A College of Music faculty member travels to one of the world’s great libraries to shed new light on twentieth-century music.

Kevin Bartig, assistant professor of musicology, spent the 2011-12 academic year as a fellow at the Kluge Center of the Library of Congress. The Center was established in 2000 through an endowment of $60 million from John W. Kluge and brings together visiting scholars and postdoctoral fellows from across the humanities and social sciences.

During his time at the Library, Professor Bartig is researching a new project on the role of music in American-Soviet cultural relations from the 1920s through the early Cold War. His work looks at the reception of Russian music in the United States and American music in Soviet Russia, as well as the networks of composers, musicians, and institutions that facilitated trans-Atlantic musical exchange. In particular, he is examining the efforts of individuals who traveled between the two countries and institutions (such as the American-Soviet Music Society) that fostered transnational cultural understanding well before governments officially adopted cultural exchange as a diplomatic tool.

Professor Bartig reports on his work at the Library: 

“Certain American composers—Aaron Copland, Elie Siegmeister, Leonard Bernstein, Roy Harris, to name a few—perceived very different things in Russian musical culture that often reflected their own biases about domestic musical issues, particularly the forging of a national musical school. A corresponding trend can be seen among Soviet composers looking at American music.
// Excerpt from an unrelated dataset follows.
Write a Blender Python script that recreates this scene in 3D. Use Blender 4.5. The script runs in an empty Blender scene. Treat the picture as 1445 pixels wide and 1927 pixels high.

I've been spending a lot of time looking at materials in personal archives, specifically letters, telegrams, speeches, notes on publications, and other documents that reveal contemporary perceptions and understandings. And there is no shortage of this type of material: the Music Division of the Library alone holds some 500 archival collections, some containing upwards of half a million items. Also important to my project is what American musicians knew about Soviet music and vice versa, a question that is not so simple given that politics, war, and sheer distance consistently disrupted exchange. So I'm also studying published materials that originated in both the U.S. and the U.S.S.R, particularly specialist journals from the 1920s and 1930s. In many cases the Library is the only repository in the country that has copies of these materials.”